O déficit primário do governo federal foi, em 12 meses até novembro, de R$ 192,5 bilhões. O déficit aumentou em R$ 90 bilhões em relação ao mesmo período do ano anterior, um aumento expressivo, decorrente de: maiores despesas com maiores pagamentos de benefícios previdenciários, pagamento de precatórios, maiores despesas com combate à calamidades (principalmente enchentes no Rio Grande do Sul) e por despesas com BPC.
Por outro lado, nos primeiros oito meses de 2024, o Brasil enterrou R$ 870 bilhões no pagamento de juros da dívida, impressionantes 7,7% do PIB. Ou seja, o déficit primário, isto é, o déficit decorrente de gastos sociais e operacionais, sobre o qual a imprensa comercial martela diariamente, equivale a 1,7% do PIB em 12 meses até novembro, período no qual ocorreram gastos extraordinários, como o atendimento às enchentes no Rio Grande do Sul. Mas os juros da dívida, também em 12 meses atingem 7,7% do PIB, 4,5 vezes mais. Para efeito comparativo, as despesas previstas com o Programa Bolsa Família, que impede mais de 55 milhões de brasileiros de morrerem de fome, é de R$ 167,2 bilhões para este ano, cerca de 19% do valor que o país gastou com alguns milhares de rentistas nos primeiros oito meses de 2024.

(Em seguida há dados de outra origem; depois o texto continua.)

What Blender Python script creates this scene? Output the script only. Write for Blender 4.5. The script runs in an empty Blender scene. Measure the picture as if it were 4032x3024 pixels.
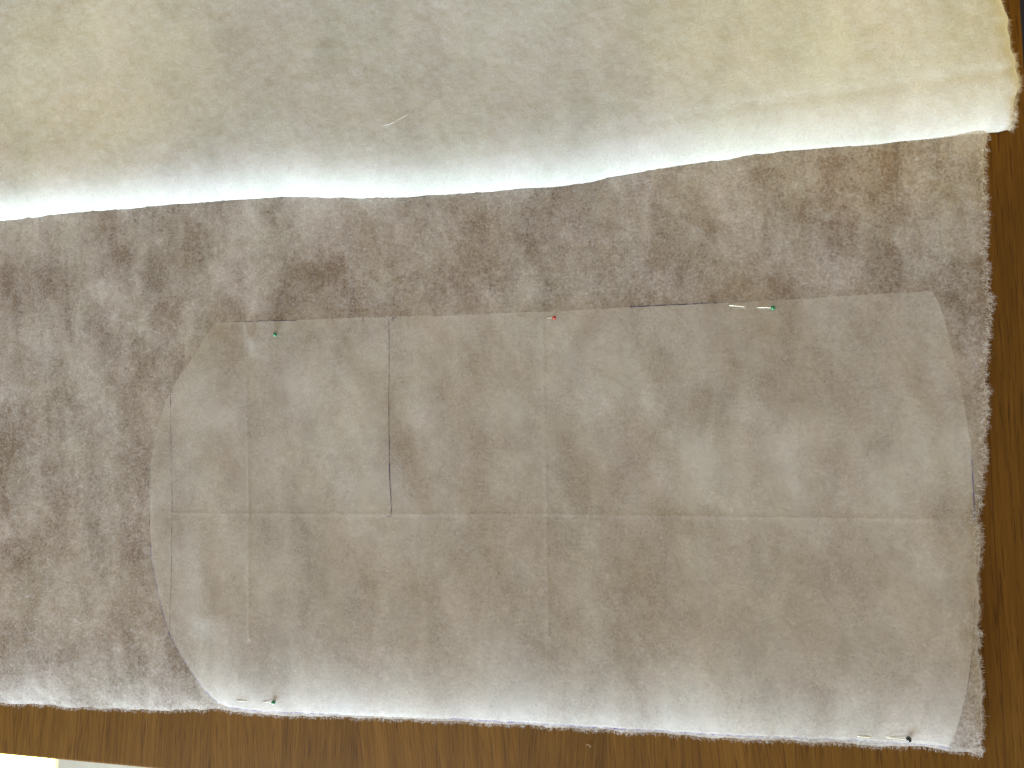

Os quase R$ 900 bilhões gastos seriam para os “serviços” da dívida, portanto, incluindo pagamento de juros e amortizações. Amortização da dívida deveria ser o pagamento gradual não apenas dos juros incidentes, mas também do pagamento gradual ou imediato, do principal da dívida. A amortização da dívida permitiria, ao fim de determinado período, a quitação do compromisso. Mas isso não acontece no Brasil. O estoque da dívida só cresce, apesar de o país pagar o maior volume de juros em proporção ao PIB, do mundo. A projeção é que a dívida bruta do governo geral, que inclui todos os poderes da União, estados e municípios, deve atingir 76,6% do PIB ao final deste ano. No entanto, o senso comum, é que a dívida pública cresce por causa dos gastos primários do governo, com a Previdência Social ou com os gastos sociais.